Lee Gibson - September 15, 2011 at 9:55 pm

This is a really cool idea – mind if I mention it in an upcoming pd session?  I think we still have much to learn about the potential for classroom response systems.

I’m fast discovering the super power of having students in small teams share a 2′x3′ whiteboard.  Then, no doc cam needed, you can just set the whiteboard in the chalkboard tray.  You could even have more than one group do the same proof, set them up side by side, and ask for comparisons.
I take pictures of the boards and post them on photobucket for a record and for futher review – e.g., we got the proof done but ran out of time for the discussion.  

I’ve been surprised at how much more effective small team tasks have been once everyone is looking at the same physical space for creating their response.

Here is a discussion of the hardware options.  The 12 boards I made a few weeks ago cost $25.
http://wiki.xtronics.com/index.php/Shower_Board_as_a_white_Board

Robert Talbert - September 16, 2011 at 6:02 am

Good point about the whiteboards, Lee. And I didn’t realize you could make them so cheaply! (At that price, I might try making a few for my kids, just to play around on.)

Please feel free to mention this in that PD session. 

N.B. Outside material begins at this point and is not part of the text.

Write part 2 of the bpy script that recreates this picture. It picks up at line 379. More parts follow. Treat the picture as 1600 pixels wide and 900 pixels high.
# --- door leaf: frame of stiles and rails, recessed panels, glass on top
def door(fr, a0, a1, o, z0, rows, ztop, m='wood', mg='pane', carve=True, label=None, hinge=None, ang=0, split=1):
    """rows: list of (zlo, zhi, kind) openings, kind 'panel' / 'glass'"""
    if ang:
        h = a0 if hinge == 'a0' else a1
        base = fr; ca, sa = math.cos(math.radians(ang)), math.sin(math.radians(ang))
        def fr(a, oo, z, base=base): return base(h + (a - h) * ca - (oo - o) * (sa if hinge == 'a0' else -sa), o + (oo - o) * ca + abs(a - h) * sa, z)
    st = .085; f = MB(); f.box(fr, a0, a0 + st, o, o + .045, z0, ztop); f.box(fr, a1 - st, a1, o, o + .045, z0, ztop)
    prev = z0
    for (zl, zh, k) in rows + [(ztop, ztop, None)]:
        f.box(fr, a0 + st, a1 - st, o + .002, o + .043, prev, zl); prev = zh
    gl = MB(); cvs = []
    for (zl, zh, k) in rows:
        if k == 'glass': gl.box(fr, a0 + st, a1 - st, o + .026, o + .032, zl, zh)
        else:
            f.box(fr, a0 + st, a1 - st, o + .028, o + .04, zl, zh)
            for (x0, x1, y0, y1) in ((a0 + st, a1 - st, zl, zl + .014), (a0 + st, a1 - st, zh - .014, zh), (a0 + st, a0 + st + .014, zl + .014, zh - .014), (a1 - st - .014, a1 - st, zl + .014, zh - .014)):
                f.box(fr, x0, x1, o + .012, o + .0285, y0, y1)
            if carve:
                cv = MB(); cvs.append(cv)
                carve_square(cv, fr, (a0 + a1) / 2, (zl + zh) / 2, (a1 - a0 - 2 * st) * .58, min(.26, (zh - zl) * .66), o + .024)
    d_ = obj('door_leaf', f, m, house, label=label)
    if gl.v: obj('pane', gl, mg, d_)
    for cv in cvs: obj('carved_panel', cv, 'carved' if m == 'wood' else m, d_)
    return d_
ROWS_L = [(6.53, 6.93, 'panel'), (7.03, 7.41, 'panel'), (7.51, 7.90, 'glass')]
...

dpsinha - September 16, 2011 at 12:25 pm

Robert, Your approach overlaps with some other approaches to transition to proof courses (and deeper teaching more generally), which an MAA panel I helped run tried to highlight together.  The idea we tried to convey is that there are a number of techniques and tools one can use to put student thought and work first (both temporally and in emphasis).  If someone wants to change their own teaching to meet this goal, it can be better to see these approaches together, so that they can start shaping things to work with their own strengths and weaknesses.  See:
http://pages.uoregon.edu/dps/inquiryproof.php

Would you be interested in joining us, perhaps in running an MAA training session?
Best,
Dev Sinha
University of Oregon

Robert Talbert - September 16, 2011 at 1:42 pm

Sure, just email me the details. (robert [dot] talbert [at] gmail [dot] com) 

Lee Gibson - September 16, 2011 at 7:55 pm

I was curious that the theories from Realistic Mathematics Education didn’t appear on the list on the site you referenced.   Seems like guided discovery would fit in nicely with that list.  I’m having some pretty good luck with Abstract algebra using some materials Sean Larsen at Portland St. is putting together.